Which means that leaves us with appdaemon dashboard as the easiest route to get the job done.
If anyone is using Node-RED (which I know petro is not ;)), you can create dashboards in there. They aren’t the prettiest, but get the job done. I used them in the past before kiosk-mode had all the features it does today.
Nooooooooooo way. Hard pass.
I too have a few Airbnb properties, it’s why I wrote Rental Control for the lock integration to calendars.
My properties have a few smarts in them, but in all cases (that matter) the guests have standard physical controls. The only exception is for garage door access. For those guests that need it (medium - long term) guests I provide access to the garage door remoting via the Limited Guest addon. It doesn’t exactly give the prettiest interface, but for a simple toggle button for opening / closing a garage door with time limits it works well along with a custom URL.
Basically, I provide a situation where the guest really shouldn’t have to think about the fact that the house has some smarts, it just does the things it needs to and then gets out of their way.

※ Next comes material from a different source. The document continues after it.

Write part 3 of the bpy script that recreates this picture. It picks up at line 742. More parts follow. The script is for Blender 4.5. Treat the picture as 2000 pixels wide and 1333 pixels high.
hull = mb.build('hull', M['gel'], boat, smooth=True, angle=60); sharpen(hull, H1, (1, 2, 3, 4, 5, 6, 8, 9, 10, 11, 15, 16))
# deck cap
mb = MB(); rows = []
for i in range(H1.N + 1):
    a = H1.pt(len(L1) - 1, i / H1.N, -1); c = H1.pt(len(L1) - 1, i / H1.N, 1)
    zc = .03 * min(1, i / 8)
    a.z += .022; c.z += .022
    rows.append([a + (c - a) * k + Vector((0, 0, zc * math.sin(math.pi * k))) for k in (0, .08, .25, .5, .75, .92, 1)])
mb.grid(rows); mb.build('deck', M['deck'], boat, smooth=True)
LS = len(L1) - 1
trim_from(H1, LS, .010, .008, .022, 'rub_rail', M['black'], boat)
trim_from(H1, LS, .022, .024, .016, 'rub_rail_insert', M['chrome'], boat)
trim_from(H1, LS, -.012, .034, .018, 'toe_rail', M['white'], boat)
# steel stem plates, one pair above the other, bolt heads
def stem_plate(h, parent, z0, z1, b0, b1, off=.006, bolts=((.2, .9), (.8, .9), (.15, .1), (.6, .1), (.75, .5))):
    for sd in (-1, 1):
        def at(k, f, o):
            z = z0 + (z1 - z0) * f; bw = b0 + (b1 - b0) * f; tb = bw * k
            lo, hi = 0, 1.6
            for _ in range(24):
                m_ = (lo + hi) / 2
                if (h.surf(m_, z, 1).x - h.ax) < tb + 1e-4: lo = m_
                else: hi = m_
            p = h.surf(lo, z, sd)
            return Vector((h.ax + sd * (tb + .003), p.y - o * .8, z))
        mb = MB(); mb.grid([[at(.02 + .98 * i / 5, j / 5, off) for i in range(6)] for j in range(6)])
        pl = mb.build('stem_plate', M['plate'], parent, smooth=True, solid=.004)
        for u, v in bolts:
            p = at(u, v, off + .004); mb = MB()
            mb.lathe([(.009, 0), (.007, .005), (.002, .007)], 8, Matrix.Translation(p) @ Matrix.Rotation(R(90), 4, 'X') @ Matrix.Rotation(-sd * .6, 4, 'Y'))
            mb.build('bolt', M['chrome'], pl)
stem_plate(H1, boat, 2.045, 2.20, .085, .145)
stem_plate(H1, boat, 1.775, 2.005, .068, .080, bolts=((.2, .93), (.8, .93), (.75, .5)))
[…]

No airb-bnb business thing here. Just a normal home with two smart kids who will mess with the configuration as soon as they figure out they can control more than just the lights.
This discussion has been going for a few years, how is it going with the groups and rule based access? I would really like to give the kids an account so:
a) they can control their own lights without changing other stuff
b) have the HASS app on their phone so I know when they are safely at home (and they know I am at work or at the shop, maybe)
How can I help to get this Groups or “Rule Based Access Control” working?
I have a housemate and it would be great to allow minimal access to only the stuff I think he needs. Nothing to do with a business but simply making sure someone doesn’t break my setup or play with things I don’t want messed with. ie: my irrigation which is fully controlled by HA.